Na forma como a música e a dança se encaixam na narrativa da atual produção que começam as grandes diferenças em relação aos musicais do passado. A direção de Chicago ficou a cargo não de um diretor de sucesso de Hollywood, mas de um coreógrafo de musicais da Broadway, Rob Marshall. Aparentemente ciente de suas limitações, ou buscando uma forma de tornar mais palatável para pessoas como meu irmão a falta de sentido de uma pessoa cantando no meio de um momento dramático da história, Marshall decidiu transformar os números de dança em momentos de delírio do personagem de Zellwegger. Com isso, a dança pode ser mostrada mais ou menos como é no teatro. Nos musicais antigos, tinhamos a ação levando naturalmente à dança, ou longos e longos minutos em que a dança levava à dança.

Em termos de roteiro, nada muito excitante, o que se encaixa no que sempre foram os musicais - a história importa menos que a forma em que é contada. A grande diferença é que, se antes tínhamos em quase todos os filmes do gênero um componente inegável de celebração, de alegria, de otimismo, em Moulin Rouge o sentimento predominante era a luxúria, o exagero, e em Chicago, o cinismo. Uma sombra paira sobre os personagens de Chicago durante todos os 113 minutos da produção. Roxie Hart (Zellwegger) e Velma Kelly (Zeta-Jones) são assassinas, Billy Flynn (Gere) é um advogado espertinho, e os atores parecem estar às vezes mais preocupados em cantar e dançar bem do que em colocar um pouco mais de credibilidade em seus personagens. Por isso, acho eu, o cinismo dos personagens acaba sendo mais exacerbado. Acho que a melhor comparação seria com o trabalho dos atores de Guerra nas Estrelas (1977). Na época, nenhum deles imaginava que o filme ia estourar. Imaginava-se que não era algo para se levar muito a sério (esse negócio de Força e cavaleiros Jedi, afinal, é uma grande palhaçada), mas, no final, isso provocou uma certa leveza que acho que não conseguiu ser repetida na atual trilogia ne Anakin Skywalker.

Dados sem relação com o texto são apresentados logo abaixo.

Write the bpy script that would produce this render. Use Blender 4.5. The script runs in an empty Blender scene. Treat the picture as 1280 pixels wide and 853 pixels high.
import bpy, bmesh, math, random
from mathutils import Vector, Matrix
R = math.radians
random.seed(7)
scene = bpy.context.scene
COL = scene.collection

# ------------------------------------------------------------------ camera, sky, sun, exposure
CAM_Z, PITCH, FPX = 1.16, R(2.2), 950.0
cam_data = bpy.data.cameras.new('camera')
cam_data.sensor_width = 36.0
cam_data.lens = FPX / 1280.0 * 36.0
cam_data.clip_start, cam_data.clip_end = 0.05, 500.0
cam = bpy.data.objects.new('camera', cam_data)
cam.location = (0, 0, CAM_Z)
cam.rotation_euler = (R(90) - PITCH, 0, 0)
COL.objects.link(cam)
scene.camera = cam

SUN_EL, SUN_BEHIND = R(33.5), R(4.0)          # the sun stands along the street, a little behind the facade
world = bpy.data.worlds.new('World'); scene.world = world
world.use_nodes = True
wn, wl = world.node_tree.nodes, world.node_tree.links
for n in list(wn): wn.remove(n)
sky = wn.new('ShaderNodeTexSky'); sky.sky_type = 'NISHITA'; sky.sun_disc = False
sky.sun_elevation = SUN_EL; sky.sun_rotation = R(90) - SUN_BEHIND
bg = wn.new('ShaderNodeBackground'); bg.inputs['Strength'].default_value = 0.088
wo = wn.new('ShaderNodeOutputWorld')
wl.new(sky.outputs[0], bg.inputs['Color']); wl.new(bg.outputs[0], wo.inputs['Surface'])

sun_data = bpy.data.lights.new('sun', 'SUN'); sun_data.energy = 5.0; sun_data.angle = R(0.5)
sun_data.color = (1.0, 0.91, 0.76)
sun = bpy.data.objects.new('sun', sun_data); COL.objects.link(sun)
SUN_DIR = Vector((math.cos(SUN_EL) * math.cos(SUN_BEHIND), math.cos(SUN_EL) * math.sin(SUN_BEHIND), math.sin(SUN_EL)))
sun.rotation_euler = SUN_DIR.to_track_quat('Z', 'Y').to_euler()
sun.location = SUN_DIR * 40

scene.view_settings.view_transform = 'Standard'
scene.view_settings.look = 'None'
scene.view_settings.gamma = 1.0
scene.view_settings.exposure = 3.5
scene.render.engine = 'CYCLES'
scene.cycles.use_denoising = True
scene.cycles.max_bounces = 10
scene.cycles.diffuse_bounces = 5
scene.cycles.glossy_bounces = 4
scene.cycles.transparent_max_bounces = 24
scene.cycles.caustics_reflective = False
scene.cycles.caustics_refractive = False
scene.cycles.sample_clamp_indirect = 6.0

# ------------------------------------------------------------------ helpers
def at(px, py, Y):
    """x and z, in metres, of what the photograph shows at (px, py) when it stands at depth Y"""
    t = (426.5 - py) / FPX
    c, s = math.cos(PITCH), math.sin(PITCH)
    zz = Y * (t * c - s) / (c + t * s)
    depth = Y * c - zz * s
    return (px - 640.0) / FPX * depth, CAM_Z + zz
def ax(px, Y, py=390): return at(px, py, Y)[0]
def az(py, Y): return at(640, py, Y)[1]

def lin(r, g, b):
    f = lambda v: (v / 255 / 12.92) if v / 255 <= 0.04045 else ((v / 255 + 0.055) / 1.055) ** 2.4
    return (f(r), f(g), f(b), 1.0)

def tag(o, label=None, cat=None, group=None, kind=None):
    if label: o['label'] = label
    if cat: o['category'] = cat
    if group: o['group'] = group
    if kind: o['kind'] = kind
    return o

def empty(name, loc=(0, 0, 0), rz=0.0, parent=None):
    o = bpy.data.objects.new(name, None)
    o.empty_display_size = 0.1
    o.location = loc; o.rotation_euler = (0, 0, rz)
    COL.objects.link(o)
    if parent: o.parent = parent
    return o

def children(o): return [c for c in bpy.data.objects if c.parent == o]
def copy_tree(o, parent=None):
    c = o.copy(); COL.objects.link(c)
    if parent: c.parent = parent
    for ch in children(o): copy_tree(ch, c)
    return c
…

O cinismo, depois de Guerra nas Estrelas, virou sinônimo de "ter personalidade" para muitos atores de Hollywood. Mas certamente isso não é verdade. Talvez a fórmula até já esteja gasta, assim como provavelmente foi gasta há muito tempo a fórmula de alegria e romance dos musicais mais antigos. Em Flying Down to Rio, Astaire e Rogers se sobressaem com seu encanto e ofuscam o estranho espetáculo de dança aérea no final. No ano passado, Moulin Rouge e seus efusivos efeitos visuais se sobressaem aos atores - você consegue lembrar de alguma música que eles cantaram naquele filme? Eu não, só lembro que o filme me deixou tonto de tanta cor e imagens sobrepostas. Em Chicago, o que vai ficar na memória? O visual art deco e as pernas das atrizes? Triste forma de lembrar um filme. Por isso gosto de Woody Allen: é a personalidade do diretor que está lá. Por isso gosto de Fred Astaire: era a personalidade dele em seus filmes, o toque de gênio, o perfeccionismo. Colocar um bando de astros de hollywood para fazer um musical é simplesmente uma opção mercadológica - um filme com Zeta-Jones, Gere e Zellwegger tem tudo para dar certo, porque eles são conhecidos. Eles chegam, exercitam seu cinismo e enchem os bolsos de grana.

O melhor, na minha opinião, seria buscar por atores realmente acostumados a fazer musicais, os que estão em cartaz aqui em Londres, por exemplo, encenando Chicago no teatro Adelphi, na Strand. Vantagens: eles conhecem bem os personagens; estão cansados de dançar, sabem de cor e salteado as letras das músicas e se esforçariam para mostrar que são bons atores. Eles teriam algo para provar, entende? Desvantagem: eles não são Aldebarãs e Antares do firmamento da sétima arte... Não garantiriam dinheiro no bolso da Miramax. Ou será que sim? Veja só que contradição... Chicago é todo sobre a criação artificial de celebridades, o que faz muito mais sentido hoje (com os Big Brothers e No Limites da TV) do que em 1926, quando a jornalista Maurine Watkins escreveu a história. Se há essa ambição de fazer ressurgir o musical como gênero, deveria-se, então, buscar novas estrelas para o gênero, criando todas as condições para que elas desabrochassem. Deveria-se valorizar essa gente completamente nova, esses novos talentos, como, há 70 anos, a RKO decidiu apostar no fantasma magricela e dar a ele e a Ginger o estrelato.